Back to the people next door….  Jim and Elise Hinton were parked next door with WZ plates.  We have known Elise (Lisie) since she was young, the daughter of friends from back-in-the-day.  I know Jim from Main Street days when he was a construction manager for either Alpenglow or Howelsen Place construction in downtown Steamboat.  (I think it was Alpenglow .)  They invited us over for coffee in the morning after we arrived and we got all caught up.  We later learned that we have the same wedding anniversary date (May 3) – us, 42 years, them, 10 years.

RV Adventures/ Mishaps

When we were traveling from Cortez to James Robb, we lost a stabilizer arm to our hitch system.  It was so weird.  When we bought the new trailer last year, they installed a new hitch and stabilizer arms.  The new arms are inserted and there are “buttons” that hold the arm in place.  The old system (an improvement that wasn’t necessary) had a better lock-in system where you could actually see that the arms were secure.  (I digress.)  Well, when I attached the arm in Cortez, it stuck but didn’t attach.  When we got to James Robb, there was NO STABILIZER ARM.  Cooper even watched me secure the arm.  Somewhere along the line, the arm came off and there was no arm when we were setting up in James Robb. When we went to unhitch, I just stared at the place where the arm should have been.  We must have lost it back in Cortez and traveled the whole day without it.  Not good.  Thank goodness for Bob Scott RV in Grand Junction.  Cooper went to the dealership, ordered the part, and we had it the next day.  As it turns out, from now on, COOPERwill attach the arm to be sure it is secure.  Apparently I am not strong enough to secure that arm.  The one on the old hitch was easy to secure.  The new “improved” hitch is not so improved.  Grrrr…..

Back in Steamboat

After a short three weeks on the road ( a trip that took us two months on the way to Tucson), we were back to parking on our driveway in Steamboat.  We so love our little “cabin” that we just stay in it when we are home.  All of our stuff is there, our routine is there, and our bed is there.  Brady (our daughter), Paul and Mariam are now living in the house and it has definitely become theirs.  While we still need to use the bathroom inside the house because our tanks won’t hold enough waste, and the idea of encountering a bear on that “middle of the night” run is scary, for the most part, it works really well.

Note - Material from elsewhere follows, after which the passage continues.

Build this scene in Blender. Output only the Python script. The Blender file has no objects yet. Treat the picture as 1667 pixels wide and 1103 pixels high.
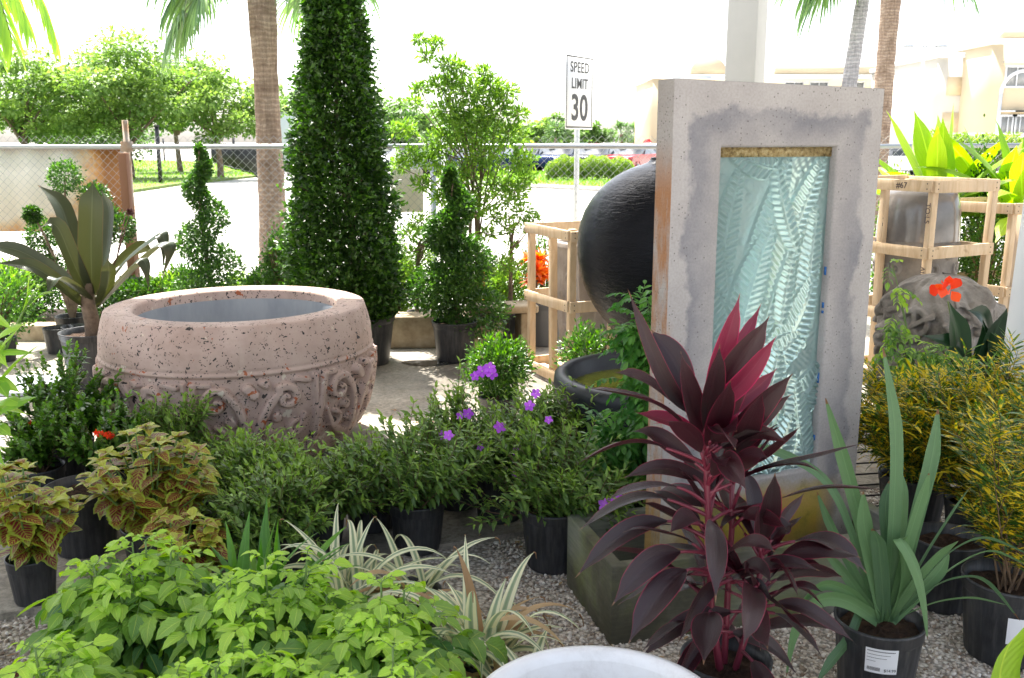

We settled right back into Steamboat routines and it seemed like we had never left.    I met people in the grocery store that just commented they hadn’t seen me in a while.  Seven months on the road IS a while.  But it can be like that in Steamboat.  People can actually move away for years, but when you see them in the grocery store when they come back, its like they never left.

The only drawback to being back in Steamboat in late April and early May was the weather.  It snowed, rained and “snained” for 10 days straight.  We were freezing.  Cooper insisted on wearing his shorts, no matter what, but I was bundled up in long pants, socks, down vest and a sweater the entire time. So glad I didn’t get rid of all those winter clothes!

Let another adventure begin

Now we are on the road again, after three weeks, and headed to Whitefish, Montana, for our first workamping experience.  I LOVE this lifestyle.